When shipping software to a client, should debug symbols (.PDBs) be bundled with it? If the client finds a bug or vulnerability in the software, a full stack trace (and a memory dump if possible) would be very helpful for the vendor in reproducing it.

What are the pros/cons of giving clients debug symbols?

+1  A: 

I personally like shipping software with all debug symbols. Sometimes a bug is only discovered in the client's environment.

However, in embedded environments where memory space is at a premium, I could see shipping without debugging symbols.

Dennis Miller
+5  A: 

Clients don't need debug symbols to send crash dumps to vendors. Automated systems like Windows Error Reporting make it possible for clients to report crash dumps to vendors without even having to know what a crash dump is. And clients can always send you a kernel crash dump or a user mode minidump manually. You do need to keep the PDBs for your release builds around to do any post-mortem debugging.

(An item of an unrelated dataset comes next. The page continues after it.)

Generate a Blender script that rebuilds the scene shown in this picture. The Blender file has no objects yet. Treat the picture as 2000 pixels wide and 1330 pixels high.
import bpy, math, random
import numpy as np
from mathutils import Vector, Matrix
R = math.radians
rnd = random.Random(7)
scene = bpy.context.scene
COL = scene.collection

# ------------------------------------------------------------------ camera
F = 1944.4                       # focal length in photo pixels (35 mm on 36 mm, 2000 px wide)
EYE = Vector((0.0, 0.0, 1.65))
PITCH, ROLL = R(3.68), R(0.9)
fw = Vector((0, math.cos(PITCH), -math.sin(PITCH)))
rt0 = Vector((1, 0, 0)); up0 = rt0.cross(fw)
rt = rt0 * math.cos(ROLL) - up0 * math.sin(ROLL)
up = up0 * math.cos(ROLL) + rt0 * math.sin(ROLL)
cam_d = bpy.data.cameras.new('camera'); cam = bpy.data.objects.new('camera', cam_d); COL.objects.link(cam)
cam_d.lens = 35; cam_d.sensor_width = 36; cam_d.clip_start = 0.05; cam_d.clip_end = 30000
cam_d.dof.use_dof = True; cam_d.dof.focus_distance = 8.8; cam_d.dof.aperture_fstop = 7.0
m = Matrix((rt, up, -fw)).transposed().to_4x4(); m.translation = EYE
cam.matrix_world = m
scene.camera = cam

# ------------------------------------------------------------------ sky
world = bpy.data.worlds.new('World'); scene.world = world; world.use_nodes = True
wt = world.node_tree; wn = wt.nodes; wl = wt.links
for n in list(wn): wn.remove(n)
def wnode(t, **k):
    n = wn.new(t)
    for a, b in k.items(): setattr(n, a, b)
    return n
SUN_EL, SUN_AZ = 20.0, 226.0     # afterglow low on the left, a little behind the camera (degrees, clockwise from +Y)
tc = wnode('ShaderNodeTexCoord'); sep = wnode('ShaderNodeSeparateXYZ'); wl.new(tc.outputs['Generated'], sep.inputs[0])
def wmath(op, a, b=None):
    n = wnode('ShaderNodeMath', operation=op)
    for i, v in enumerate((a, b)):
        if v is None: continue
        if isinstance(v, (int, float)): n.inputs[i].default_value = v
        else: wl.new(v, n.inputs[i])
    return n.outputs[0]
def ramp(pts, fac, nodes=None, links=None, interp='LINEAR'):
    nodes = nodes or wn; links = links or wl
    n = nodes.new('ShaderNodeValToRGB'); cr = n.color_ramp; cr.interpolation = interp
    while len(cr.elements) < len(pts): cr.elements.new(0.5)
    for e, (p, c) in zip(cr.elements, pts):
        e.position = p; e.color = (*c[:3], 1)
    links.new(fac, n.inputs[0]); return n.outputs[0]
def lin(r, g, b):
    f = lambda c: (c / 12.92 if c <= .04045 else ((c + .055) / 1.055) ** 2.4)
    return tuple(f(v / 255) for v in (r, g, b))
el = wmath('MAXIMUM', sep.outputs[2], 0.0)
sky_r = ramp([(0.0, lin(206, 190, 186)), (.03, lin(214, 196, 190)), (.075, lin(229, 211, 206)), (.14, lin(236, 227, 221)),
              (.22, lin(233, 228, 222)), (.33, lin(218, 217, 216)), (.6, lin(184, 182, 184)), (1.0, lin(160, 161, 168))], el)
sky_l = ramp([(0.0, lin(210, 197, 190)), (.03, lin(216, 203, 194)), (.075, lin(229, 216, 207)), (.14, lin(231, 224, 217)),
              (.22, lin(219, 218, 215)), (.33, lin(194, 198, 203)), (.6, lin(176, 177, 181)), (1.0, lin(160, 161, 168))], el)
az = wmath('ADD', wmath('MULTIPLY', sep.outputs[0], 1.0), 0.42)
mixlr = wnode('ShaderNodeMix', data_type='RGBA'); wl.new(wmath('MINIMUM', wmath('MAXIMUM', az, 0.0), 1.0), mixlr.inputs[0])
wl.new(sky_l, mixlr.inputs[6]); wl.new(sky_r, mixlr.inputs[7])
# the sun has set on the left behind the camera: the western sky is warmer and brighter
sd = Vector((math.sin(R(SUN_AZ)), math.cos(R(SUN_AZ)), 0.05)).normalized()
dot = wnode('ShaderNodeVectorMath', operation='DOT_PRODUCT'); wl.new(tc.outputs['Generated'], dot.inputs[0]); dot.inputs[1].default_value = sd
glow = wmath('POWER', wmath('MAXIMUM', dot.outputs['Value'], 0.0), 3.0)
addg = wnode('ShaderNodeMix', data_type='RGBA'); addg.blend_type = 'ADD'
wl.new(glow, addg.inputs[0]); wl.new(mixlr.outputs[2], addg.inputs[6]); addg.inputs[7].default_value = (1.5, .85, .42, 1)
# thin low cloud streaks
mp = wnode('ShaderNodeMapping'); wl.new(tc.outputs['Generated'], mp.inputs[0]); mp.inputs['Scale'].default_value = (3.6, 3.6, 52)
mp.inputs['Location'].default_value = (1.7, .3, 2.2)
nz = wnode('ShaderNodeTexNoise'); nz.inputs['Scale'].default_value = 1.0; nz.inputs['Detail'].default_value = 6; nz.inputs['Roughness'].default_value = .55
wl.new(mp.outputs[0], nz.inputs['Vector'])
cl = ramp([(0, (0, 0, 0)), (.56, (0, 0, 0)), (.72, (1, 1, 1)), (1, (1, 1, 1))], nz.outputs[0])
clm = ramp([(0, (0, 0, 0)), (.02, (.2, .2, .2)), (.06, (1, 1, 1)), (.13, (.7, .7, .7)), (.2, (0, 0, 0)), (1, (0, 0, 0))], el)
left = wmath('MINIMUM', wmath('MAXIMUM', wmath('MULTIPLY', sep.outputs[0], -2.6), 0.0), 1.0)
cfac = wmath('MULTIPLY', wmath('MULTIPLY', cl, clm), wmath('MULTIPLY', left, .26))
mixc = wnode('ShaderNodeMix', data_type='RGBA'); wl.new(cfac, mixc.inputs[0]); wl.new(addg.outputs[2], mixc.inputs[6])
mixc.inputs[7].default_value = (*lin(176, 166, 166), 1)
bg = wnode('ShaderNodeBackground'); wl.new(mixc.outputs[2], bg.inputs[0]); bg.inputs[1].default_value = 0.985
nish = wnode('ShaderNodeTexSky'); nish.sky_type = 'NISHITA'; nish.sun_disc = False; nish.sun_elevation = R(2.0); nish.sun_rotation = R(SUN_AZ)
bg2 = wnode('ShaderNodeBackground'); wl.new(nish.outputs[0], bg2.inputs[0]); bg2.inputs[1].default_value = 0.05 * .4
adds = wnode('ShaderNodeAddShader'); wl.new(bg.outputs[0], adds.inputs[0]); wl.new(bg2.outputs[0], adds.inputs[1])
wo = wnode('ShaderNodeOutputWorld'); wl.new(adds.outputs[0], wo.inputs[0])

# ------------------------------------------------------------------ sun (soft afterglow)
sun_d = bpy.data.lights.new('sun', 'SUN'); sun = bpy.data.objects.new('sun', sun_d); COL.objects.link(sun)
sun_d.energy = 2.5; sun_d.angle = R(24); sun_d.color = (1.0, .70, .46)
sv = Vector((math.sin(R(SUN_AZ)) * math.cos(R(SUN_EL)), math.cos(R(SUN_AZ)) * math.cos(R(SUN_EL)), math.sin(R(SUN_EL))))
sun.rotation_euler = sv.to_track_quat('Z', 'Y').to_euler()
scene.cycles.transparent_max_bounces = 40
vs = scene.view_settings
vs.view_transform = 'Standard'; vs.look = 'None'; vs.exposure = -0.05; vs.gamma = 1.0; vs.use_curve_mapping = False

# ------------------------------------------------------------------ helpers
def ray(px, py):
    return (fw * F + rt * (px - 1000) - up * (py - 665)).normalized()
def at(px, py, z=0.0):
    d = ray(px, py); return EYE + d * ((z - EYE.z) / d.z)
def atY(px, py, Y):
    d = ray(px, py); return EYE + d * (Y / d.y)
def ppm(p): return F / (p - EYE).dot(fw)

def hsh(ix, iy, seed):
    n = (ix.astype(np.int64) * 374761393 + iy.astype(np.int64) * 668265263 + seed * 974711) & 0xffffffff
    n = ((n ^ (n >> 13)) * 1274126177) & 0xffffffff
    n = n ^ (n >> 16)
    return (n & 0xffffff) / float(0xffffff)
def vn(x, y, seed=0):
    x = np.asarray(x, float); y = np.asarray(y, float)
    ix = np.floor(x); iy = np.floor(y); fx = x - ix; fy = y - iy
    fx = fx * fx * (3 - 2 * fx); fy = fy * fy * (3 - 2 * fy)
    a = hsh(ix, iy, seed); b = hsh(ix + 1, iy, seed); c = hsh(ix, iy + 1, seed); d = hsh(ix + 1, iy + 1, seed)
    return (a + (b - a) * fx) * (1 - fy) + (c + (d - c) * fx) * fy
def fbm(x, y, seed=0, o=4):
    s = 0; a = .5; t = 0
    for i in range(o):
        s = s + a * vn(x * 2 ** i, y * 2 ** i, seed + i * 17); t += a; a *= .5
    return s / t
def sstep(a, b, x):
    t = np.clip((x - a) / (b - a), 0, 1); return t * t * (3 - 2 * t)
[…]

Clients don't need debug symbols to report stack traces. If you don't enable frame pointer omission, a stack trace from a client's machine should be intact enough that you can decode it using the debug symbols or map files.

bk1e
+1  A: 

Usually .pdb files are not shipped to a client, but they should be kept for every released build in the developer company. Having these files, you can debug crush dumps from a client computers.

Important note: for Microsoft projects, it is impossible just to rebuild the same source code and use .pdb files from the build. .pdb files should be the same files that where created when release was built. Microsoft uses UIDs to match exe and .pdb files, if there is no match, debugging symbols are not loaded.

Shipping .pdb files to a client is harmless, but also useless, unless you can make debugging directly on client computer.